There was a type of mill called a "floating
mill." The mill was not placed in a building but it was an apparatus
with its machinery placed on two boats with the water wheel between
the two assemblies. One reference states that as early as 1790, a floating
mill was constructed. He states in essence that in 1791 so scarce and
dear was flour that the little that could be afforded in families was
laid back to be used only in sickness, or for entertainment of friends.
The mill was built in a small flat boat tied to the bank, its wheel
turning slowly with the natural current running between the flat boat
and a small pirogue anchored in the stream, and on which one end of
its shaft rested. Having only one small pair of stones, it was at best
barely sufficient to supply meal for the inhabitants of neighboring
families; and sometimes from low water and other unfavorable circumstances,
it was of little use, so that they were obliged to supply the deficiency
from hand mills, a most laborious mode of grinding.
Many of the gristmills were small, rather
crude structures, built of logs and with only a single run of stones.
The dry seasons were particularly hard on the smaller streams that accommodated
the mills. The cutting away of the forests lessened the water supply
and many of the mills were abandoned. A grist and sawmill, sometimes
along with a fulling mill, were sometimes operated at the same site.
Obtaining flour and meal was decidedly
a hardship for the early pioneers. The mills were "a far piece"
from the scattered homesites. Most of the pioneers came to the valley
of the Miami's from homes already established in the east and this new
style of livelihood was a very perilous episode.

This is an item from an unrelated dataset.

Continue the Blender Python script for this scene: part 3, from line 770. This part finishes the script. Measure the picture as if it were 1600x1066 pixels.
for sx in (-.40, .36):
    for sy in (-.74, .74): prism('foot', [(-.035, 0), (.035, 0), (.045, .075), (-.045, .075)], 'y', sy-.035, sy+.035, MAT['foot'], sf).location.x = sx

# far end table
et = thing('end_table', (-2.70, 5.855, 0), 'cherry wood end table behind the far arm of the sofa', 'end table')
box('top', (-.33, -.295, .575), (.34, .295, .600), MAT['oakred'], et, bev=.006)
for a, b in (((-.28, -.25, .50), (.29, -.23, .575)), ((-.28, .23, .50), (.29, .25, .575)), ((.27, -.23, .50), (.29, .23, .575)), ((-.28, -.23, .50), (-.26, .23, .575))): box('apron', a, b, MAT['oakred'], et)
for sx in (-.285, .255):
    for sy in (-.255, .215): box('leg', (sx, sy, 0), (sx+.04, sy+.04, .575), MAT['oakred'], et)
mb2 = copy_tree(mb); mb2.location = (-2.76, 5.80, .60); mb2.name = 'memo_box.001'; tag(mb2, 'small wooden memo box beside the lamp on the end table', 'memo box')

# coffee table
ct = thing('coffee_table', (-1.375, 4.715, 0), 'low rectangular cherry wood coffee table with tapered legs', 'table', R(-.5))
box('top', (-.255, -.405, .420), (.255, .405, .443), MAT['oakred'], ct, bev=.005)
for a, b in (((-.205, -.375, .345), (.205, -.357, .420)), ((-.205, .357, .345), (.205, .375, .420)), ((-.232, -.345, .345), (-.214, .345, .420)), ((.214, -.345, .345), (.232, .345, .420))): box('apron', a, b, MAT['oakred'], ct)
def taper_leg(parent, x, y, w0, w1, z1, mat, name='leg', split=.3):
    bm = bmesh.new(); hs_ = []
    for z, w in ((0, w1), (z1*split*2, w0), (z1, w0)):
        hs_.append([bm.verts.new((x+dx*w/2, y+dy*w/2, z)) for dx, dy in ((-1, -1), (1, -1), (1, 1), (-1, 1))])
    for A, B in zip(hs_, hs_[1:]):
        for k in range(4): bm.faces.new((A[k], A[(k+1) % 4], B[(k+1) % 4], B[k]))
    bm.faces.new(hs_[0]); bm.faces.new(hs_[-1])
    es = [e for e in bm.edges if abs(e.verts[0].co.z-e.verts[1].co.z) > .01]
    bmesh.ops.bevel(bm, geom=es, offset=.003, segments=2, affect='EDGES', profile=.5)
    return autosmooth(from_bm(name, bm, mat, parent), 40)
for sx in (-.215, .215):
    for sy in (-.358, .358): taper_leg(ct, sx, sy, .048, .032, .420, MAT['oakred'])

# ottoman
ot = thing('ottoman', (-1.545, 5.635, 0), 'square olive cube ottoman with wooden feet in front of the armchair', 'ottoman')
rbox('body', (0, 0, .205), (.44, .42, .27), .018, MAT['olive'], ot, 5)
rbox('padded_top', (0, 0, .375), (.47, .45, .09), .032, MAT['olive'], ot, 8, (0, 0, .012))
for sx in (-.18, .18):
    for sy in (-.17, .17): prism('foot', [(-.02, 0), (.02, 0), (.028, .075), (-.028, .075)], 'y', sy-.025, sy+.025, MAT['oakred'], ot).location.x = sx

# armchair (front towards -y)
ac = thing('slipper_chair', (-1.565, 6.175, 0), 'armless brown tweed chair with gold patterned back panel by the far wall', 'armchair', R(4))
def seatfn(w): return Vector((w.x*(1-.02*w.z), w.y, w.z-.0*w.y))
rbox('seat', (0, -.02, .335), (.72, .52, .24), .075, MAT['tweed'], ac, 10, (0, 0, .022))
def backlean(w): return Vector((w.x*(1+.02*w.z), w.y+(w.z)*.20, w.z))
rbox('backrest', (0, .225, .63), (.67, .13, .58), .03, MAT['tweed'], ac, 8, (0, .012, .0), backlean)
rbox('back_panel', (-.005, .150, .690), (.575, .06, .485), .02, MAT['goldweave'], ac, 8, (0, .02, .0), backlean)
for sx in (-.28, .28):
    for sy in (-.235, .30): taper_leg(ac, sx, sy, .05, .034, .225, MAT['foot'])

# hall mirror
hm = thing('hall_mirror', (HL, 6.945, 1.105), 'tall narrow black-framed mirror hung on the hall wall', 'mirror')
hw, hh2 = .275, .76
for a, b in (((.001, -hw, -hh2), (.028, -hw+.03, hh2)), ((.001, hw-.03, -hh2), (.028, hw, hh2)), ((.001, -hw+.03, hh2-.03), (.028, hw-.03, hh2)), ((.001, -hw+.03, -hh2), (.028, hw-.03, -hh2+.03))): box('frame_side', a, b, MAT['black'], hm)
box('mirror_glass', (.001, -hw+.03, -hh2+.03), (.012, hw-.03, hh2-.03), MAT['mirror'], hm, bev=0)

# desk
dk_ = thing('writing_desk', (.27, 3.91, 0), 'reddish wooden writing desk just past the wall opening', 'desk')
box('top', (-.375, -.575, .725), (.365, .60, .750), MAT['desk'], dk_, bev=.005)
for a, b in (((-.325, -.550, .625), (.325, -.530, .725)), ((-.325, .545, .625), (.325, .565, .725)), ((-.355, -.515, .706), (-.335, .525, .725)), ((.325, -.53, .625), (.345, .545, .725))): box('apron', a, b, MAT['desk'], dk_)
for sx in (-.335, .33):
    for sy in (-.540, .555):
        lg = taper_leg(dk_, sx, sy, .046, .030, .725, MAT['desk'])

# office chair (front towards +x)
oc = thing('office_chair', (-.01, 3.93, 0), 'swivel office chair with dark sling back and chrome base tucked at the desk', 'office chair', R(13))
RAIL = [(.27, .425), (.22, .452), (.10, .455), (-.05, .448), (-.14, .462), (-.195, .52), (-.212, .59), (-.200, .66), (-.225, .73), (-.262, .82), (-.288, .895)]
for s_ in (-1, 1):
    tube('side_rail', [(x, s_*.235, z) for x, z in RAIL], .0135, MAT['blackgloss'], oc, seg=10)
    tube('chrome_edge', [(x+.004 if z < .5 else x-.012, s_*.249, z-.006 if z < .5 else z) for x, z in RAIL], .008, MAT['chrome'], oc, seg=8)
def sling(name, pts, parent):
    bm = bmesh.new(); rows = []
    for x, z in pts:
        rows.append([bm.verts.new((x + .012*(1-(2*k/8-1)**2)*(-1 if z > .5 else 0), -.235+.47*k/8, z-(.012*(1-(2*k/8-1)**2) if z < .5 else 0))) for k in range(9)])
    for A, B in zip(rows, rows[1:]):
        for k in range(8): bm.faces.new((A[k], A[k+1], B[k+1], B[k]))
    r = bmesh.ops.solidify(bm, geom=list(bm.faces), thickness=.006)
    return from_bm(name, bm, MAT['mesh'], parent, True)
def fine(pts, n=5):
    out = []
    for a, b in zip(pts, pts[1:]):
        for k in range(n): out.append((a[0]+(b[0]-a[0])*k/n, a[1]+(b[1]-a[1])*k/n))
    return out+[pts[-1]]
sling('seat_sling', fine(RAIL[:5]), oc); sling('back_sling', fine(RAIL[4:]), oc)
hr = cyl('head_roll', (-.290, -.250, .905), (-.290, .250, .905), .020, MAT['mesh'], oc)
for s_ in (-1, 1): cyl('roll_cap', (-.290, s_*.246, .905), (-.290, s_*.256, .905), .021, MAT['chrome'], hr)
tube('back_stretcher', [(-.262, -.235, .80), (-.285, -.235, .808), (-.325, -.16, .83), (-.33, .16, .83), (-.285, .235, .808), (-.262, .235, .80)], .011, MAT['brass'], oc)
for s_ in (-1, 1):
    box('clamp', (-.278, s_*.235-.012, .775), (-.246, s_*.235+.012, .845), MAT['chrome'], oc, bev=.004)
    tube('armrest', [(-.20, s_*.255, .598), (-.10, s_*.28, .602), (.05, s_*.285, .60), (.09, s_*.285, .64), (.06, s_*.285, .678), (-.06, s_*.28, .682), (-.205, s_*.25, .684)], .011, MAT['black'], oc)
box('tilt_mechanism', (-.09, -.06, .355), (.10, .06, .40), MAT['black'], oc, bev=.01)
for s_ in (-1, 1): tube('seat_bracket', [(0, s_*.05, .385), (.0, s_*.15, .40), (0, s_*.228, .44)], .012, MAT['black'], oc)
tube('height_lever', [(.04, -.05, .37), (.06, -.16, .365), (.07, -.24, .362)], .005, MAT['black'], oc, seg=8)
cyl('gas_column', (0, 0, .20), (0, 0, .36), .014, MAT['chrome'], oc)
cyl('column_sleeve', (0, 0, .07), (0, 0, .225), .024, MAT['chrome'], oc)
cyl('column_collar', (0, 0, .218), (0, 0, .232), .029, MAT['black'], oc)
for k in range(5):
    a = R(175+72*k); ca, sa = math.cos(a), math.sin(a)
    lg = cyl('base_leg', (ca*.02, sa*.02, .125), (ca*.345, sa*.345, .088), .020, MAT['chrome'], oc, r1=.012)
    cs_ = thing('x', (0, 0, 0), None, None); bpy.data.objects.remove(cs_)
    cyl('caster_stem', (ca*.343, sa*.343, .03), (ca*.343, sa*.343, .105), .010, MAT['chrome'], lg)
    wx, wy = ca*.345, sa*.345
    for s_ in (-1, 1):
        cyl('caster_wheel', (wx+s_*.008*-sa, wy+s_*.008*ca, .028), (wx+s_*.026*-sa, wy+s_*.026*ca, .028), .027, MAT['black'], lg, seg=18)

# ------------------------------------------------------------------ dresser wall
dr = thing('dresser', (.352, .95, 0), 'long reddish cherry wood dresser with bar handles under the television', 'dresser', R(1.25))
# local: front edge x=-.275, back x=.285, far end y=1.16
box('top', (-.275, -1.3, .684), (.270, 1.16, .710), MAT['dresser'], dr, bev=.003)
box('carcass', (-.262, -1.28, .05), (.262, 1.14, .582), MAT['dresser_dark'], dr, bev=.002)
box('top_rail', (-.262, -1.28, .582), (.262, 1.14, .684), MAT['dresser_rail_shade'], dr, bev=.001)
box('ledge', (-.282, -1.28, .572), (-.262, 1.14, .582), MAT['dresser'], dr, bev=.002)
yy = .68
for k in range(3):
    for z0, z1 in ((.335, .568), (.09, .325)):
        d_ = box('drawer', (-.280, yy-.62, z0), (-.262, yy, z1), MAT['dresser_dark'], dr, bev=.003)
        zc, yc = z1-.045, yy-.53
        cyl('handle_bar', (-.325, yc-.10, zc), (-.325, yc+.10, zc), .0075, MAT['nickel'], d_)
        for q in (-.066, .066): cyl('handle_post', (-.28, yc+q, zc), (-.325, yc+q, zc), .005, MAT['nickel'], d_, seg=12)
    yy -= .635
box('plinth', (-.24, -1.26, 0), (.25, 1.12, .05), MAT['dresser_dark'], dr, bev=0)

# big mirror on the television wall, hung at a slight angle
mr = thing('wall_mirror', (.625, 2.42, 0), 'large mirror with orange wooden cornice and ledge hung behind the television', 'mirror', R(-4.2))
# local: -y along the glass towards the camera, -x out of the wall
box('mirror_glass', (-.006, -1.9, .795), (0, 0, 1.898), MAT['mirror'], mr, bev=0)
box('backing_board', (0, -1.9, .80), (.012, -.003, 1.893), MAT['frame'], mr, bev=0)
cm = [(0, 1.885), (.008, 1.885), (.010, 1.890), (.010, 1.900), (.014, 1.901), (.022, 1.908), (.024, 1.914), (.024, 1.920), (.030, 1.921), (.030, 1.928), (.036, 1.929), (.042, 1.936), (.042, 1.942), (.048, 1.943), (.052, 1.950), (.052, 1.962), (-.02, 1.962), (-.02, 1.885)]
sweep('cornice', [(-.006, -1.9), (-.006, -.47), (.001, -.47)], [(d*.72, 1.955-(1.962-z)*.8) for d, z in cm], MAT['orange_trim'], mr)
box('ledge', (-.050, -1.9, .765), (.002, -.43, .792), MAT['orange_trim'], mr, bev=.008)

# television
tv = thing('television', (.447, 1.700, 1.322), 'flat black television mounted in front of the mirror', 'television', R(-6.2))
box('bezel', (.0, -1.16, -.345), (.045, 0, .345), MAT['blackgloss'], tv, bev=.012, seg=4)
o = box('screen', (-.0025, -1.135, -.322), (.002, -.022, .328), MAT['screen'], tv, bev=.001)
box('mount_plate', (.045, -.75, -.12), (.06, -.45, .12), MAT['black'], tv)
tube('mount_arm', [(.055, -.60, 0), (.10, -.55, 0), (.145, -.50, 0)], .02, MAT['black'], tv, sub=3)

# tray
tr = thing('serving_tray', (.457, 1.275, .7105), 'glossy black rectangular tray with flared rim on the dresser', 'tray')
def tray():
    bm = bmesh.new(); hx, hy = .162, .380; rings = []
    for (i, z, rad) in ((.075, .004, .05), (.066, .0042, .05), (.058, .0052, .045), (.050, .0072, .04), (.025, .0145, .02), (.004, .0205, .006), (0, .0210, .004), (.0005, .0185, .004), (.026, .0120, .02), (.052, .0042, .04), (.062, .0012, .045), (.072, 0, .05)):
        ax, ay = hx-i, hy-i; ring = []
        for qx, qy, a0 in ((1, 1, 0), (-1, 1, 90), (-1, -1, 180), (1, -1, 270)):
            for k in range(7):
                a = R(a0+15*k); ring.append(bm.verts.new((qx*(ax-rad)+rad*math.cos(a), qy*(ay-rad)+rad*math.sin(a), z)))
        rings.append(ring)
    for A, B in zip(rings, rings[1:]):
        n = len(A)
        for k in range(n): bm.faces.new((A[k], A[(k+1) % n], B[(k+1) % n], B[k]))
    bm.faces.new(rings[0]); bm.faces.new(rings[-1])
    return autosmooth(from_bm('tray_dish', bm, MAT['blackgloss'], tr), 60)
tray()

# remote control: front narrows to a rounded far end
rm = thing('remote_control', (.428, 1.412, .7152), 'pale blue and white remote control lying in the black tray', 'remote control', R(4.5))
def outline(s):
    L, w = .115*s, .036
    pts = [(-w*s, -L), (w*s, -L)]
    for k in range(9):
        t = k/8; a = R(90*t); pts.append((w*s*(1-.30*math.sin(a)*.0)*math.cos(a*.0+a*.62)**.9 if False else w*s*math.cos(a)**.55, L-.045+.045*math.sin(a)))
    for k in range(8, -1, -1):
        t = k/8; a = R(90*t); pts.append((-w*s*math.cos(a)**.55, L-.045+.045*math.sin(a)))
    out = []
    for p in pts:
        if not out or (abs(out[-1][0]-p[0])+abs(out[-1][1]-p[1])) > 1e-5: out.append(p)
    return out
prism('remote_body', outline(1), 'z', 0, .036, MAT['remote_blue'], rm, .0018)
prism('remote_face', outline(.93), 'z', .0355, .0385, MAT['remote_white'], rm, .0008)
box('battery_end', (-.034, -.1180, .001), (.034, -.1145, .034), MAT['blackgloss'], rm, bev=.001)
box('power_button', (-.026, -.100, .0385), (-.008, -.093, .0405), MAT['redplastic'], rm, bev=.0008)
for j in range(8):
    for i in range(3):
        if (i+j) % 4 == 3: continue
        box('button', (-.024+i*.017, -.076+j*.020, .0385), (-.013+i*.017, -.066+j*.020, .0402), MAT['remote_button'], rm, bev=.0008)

Maize was the stable crop in which they
depended. It was not uncommon for the early white inhabiter to go off
to the mill in the morning with a large sack of corn and return late
in the day (much of this time was spent in waiting to have the corn
ground) with a much smaller bag of meal. The grinding capacity was very
small. The main or principal crop was Indian corn. Meal was acquired
from the early mills much more as a rule than flour. The difficulty
of getting corn ground at a mill proved to be such a hard- ship that
huge quantities of maize were eaten minus the grinding process. Parched
corn was a common food to these trendsetters and when on long journeys
they tended to stuff their knapsacks full.